* [What is needed] The data below should be printed in full, exactly, and without any of its images.

start Recorded data

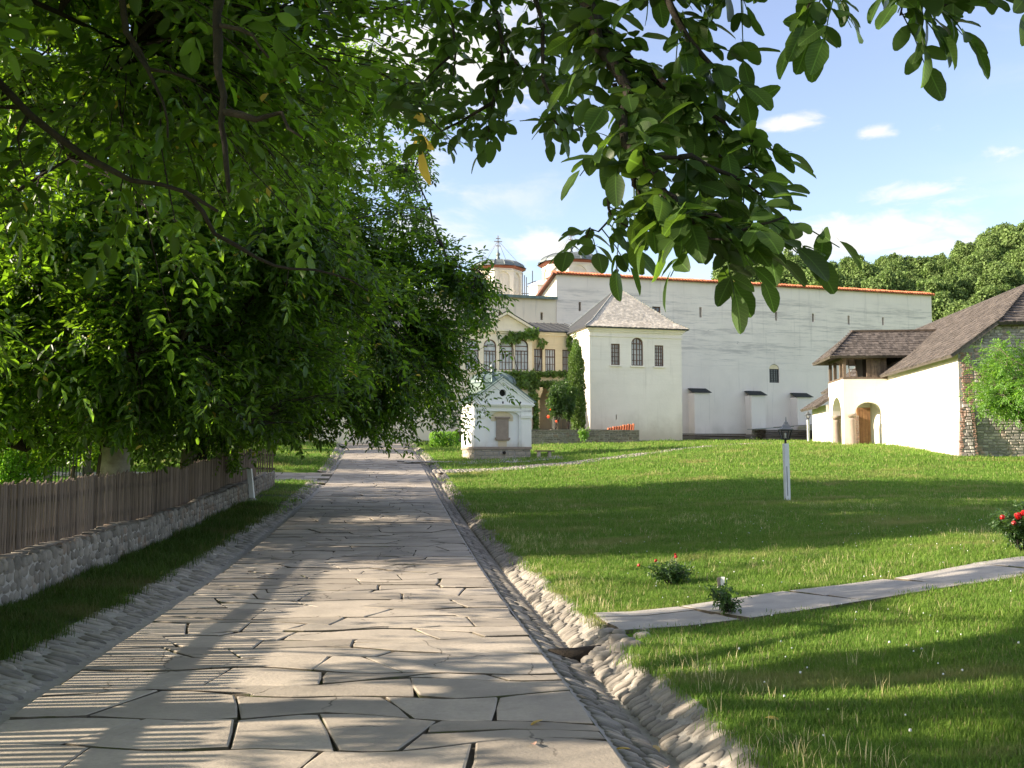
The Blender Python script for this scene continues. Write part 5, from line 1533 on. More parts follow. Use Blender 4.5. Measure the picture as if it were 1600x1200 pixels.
while d < 31.9:
    base = wpt(d, FOFF, wall_top(d) + .02)
    h = .80 + .02 * math.sin(d * 2.3) + rnd.uniform(-.025, .025)
    yaw = math.atan(.115) + math.pi / 2 + rnd.uniform(-.05, .05)
    m4 = Matrix.Translation(base) @ Matrix.Rotation(yaw, 4, 'Z') @ Matrix.Rotation(rnd.gauss(0, .02), 4, 'Y') @ Matrix.Diagonal((rnd.uniform(.050, .078), .020, h, 1))
    link_piece('picket', pk[n % 6], pf, m4); n += 1
    d += .092 * rnd.uniform(.84, 1.16)
for (off, hz) in ((FOFF - .04, .18), (FOFF - .04, .60)):
    mb = MB(); dd = np.arange(4.9, 31.9, 2.2)
    for a, b in zip(dd[:-1], dd[1:]): mb.bar(wpt(a, off, wall_top(a) + hz), wpt(b, off, wall_top(b) + hz), .045, .085)
    mb.build('rail', M['picket'], pf)
for d in np.arange(5.2, 32, 2.7):
    mb = MB(); mb.bar(wpt(d, FOFF - .12, wall_top(d) - .5), wpt(d, FOFF - .12, wall_top(d) + .74), .10, .10); mb.build('fence_post', M['picket'], pf)
# second, further fence along the far side of the garden
gf = thing('picket_fence', P(375, 735, 37), 'short gappy stretch of garden fence seen beyond the end of the main fence', 'fence')
for i in range(26):
    q = P(335 + i * 3.6, 738, 37); z = zl(q.x, q.y); mb = MB(); mb.bar((q.x, q.y, z), (q.x + rnd.uniform(-.02, .02), q.y, z + 1.0 + rnd.uniform(-.05, .05)), .055, .02, (0, 1, 0)); mb.build('picket', M['picket'], gf)
for hz in (.3, .8):
    a, b = P(332, 738, 37.05), P(430, 738, 37.05); mb = MB(); mb.bar((a.x, a.y, zl(a.x, a.y) + hz), (b.x, b.y, zl(b.x, b.y) + hz), .03, .06); mb.build('rail', M['picket'], gf)
ir = thing('iron_fence', P(60, 740, 24), 'grey iron garden railing glimpsed behind the picket fence at the left edge', 'railing')
a, b = P(-60, 740, 23), P(135, 740, 26)
for i in range(34):
    q = a.lerp(b, i / 33); z = zl(q.x, q.y); mb = MB(); mb.tube([(q.x, q.y, z), (q.x, q.y, z + 1.75)], .014, 5); mb.build('bar', M['lamp_grey'], ir)
for hz in (.4, 1.6):
    mb = MB(); mb.bar((a.x, a.y, zl(a.x, a.y) + hz), (b.x, b.y, zl(b.x, b.y) + hz), .03, .04); mb.build('rail', M['lamp_grey'], ir)
for i in (0, 11, 22, 33):
    q = a.lerp(b, i / 33); z = zl(q.x, q.y); mb = MB(); mb.bar((q.x, q.y, z - .1), (q.x, q.y, z + 1.95), .16, .16); mb.build('post', M['mortar'], ir)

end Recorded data

* [Reply to the exercise]
The Blender Python script for this scene continues. Write part 5, from line 1533 on. More parts follow. Use Blender 4.5. Measure the picture as if it were 1600x1200 pixels.
while d < 31.9:
    base = wpt(d, FOFF, wall_top(d) + .02)
    h = .80 + .02 * math.sin(d * 2.3) + rnd.uniform(-.025, .025)
    yaw = math.atan(.115) + math.pi / 2 + rnd.uniform(-.05, .05)
    m4 = Matrix.Translation(base) @ Matrix.Rotation(yaw, 4, 'Z') @ Matrix.Rotation(rnd.gauss(0, .02), 4, 'Y') @ Matrix.Diagonal((rnd.uniform(.050, .078), .020, h, 1))
    link_piece('picket', pk[n % 6], pf, m4); n += 1
    d += .092 * rnd.uniform(.84, 1.16)
for (off, hz) in ((FOFF - .04, .18), (FOFF - .04, .60)):
    mb = MB(); dd = np.arange(4.9, 31.9, 2.2)
    for a, b in zip(dd[:-1], dd[1:]): mb.bar(wpt(a, off, wall_top(a) + hz), wpt(b, off, wall_top(b) + hz), .045, .085)
    mb.build('rail', M['picket'], pf)
for d in np.arange(5.2, 32, 2.7):
    mb = MB(); mb.bar(wpt(d, FOFF - .12, wall_top(d) - .5), wpt(d, FOFF - .12, wall_top(d) + .74), .10, .10); mb.build('fence_post', M['picket'], pf)
# second, further fence along the far side of the garden
gf = thing('picket_fence', P(375, 735, 37), 'short gappy stretch of garden fence seen beyond the end of the main fence', 'fence')
for i in range(26):
    q = P(335 + i * 3.6, 738, 37); z = zl(q.x, q.y); mb = MB(); mb.bar((q.x, q.y, z), (q.x + rnd.uniform(-.02, .02), q.y, z + 1.0 + rnd.uniform(-.05, .05)), .055, .02, (0, 1, 0)); mb.build('picket', M['picket'], gf)
for hz in (.3, .8):
    a, b = P(332, 738, 37.05), P(430, 738, 37.05); mb = MB(); mb.bar((a.x, a.y, zl(a.x, a.y) + hz), (b.x, b.y, zl(b.x, b.y) + hz), .03, .06); mb.build('rail', M['picket'], gf)
ir = thing('iron_fence', P(60, 740, 24), 'grey iron garden railing glimpsed behind the picket fence at the left edge', 'railing')
a, b = P(-60, 740, 23), P(135, 740, 26)
for i in range(34):
    q = a.lerp(b, i / 33); z = zl(q.x, q.y); mb = MB(); mb.tube([(q.x, q.y, z), (q.x, q.y, z + 1.75)], .014, 5); mb.build('bar', M['lamp_grey'], ir)
for hz in (.4, 1.6):
    mb = MB(); mb.bar((a.x, a.y, zl(a.x, a.y) + hz), (b.x, b.y, zl(b.x, b.y) + hz), .03, .04); mb.build('rail', M['lamp_grey'], ir)
for i in (0, 11, 22, 33):
    q = a.lerp(b, i / 33); z = zl(q.x, q.y); mb = MB(); mb.bar((q.x, q.y, z - .1), (q.x, q.y, z + 1.95), .16, .16); mb.build('post', M['mortar'], ir)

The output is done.